Trata-se de voltar a pensar sobre as características do humano enquanto tal. O mais delicado é estabelecer o modo como se discernem as características comuns, quando vemos as dificuldades pelas quais elas atravessam as categorias básicas de lei natural ou de bem comum no terreno moral e jurídico. Cabe dizer algo similar sobre o debate recente entre multiculturalismo, “movimentos identitários” e “cidadania”, com todas as suas variantes. Que caminho nos convém seguir?

Um primeiro passo consiste em admitir que as diferenças não podem chegar até o ponto de negar o comum. Pensadores como Husserl ou Wittgenstein, Lévinas ou Derrida recordam-nos que a estranheza e a incompreensibilidade só são possíveis num contexto de compreensibilidade. Sem isto, não se poderia nem sequer advertir o estranho. Somos diferentes, mas não radicalmente estranhos: há entre nós – os seres humanos – uma identidade mais profunda do que todas as diferenças, precisamente a que possibilita perceber o outro como diferente de mim. De fato, quem é o “outro”? É sempre um alter ego, é “outro como eu, mas não sou eu”. Se o “outro” não fosse compreendido como um “eu”, obscurecer-se-ia sua alteridade humana e com ela sua dignidade fundamental.

Tendo por válida essa abordagem, urge encontrar um método para alcançar essa aceitação compartilhada. Depois da crítica às ideologias no século XX, não será suficiente aplicar um determinado sistema de ideias. Será necessário começar por um “reconhecimento”: é preciso surpreender – por assim dizer, em ato – os traços humanos que estão sendo tratados. Uma criança não se contenta com saber que, em geral, as mães amam seus filhos, mas precisa da experiência de ser amada concretamente por sua mãe. A partir do amor efetivo da mãe, a criança compreenderá as afirmações de valor universal sobre o amor entre mães e filhos.

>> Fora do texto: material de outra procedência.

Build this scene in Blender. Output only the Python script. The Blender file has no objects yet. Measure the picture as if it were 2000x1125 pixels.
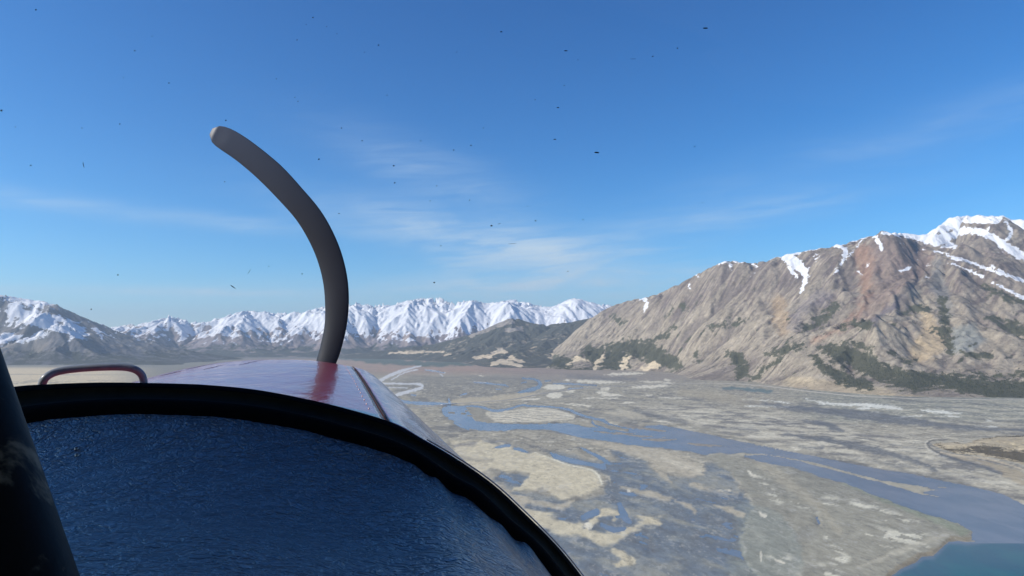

Temos de iniciar um processo paciente de observação da vida social, de como se apresenta nas tarefas cotidianas e na opinião pública. A educação e a cultura serão tais se permitirem identificar aquilo a que Luigi Giussani chama nossa «experiência elementar». Com este termo, refere-se ao núcleo de evidências e exigências que constituem o coração da pessoa em sua relação com a realidade. Ao usar a noção de experiência, ele sugere que não se trata tanto de elaborar de antemão uma teoria sobre o homem e logo aplicá-la, mas de observar sua situação concreta na história, sempre aberta a uma relação mais plena. As manifestações da beleza, do bem, da verdade, da justiça... aparecem como uma promessa por cumprir, à qual não conseguimos dar plenitude por nós mesmos. É como se cada um vivesse numa permanente «desproporção» entre o que é e o que deseja ser, entre o que conhece efetivamente e o que quer alcançar, sem tréguas. No momento em que o que deseja se mostra ante seus olhos, o homem pode reconhecê-lo e acolhê-lo: «É isso!», e ao mesmo tempo se vê encaminhado para «mais além». A partir da circunstância concreta abre-se o horizonte infinito da pessoa. É uma inquietude que se torna familiar para nós.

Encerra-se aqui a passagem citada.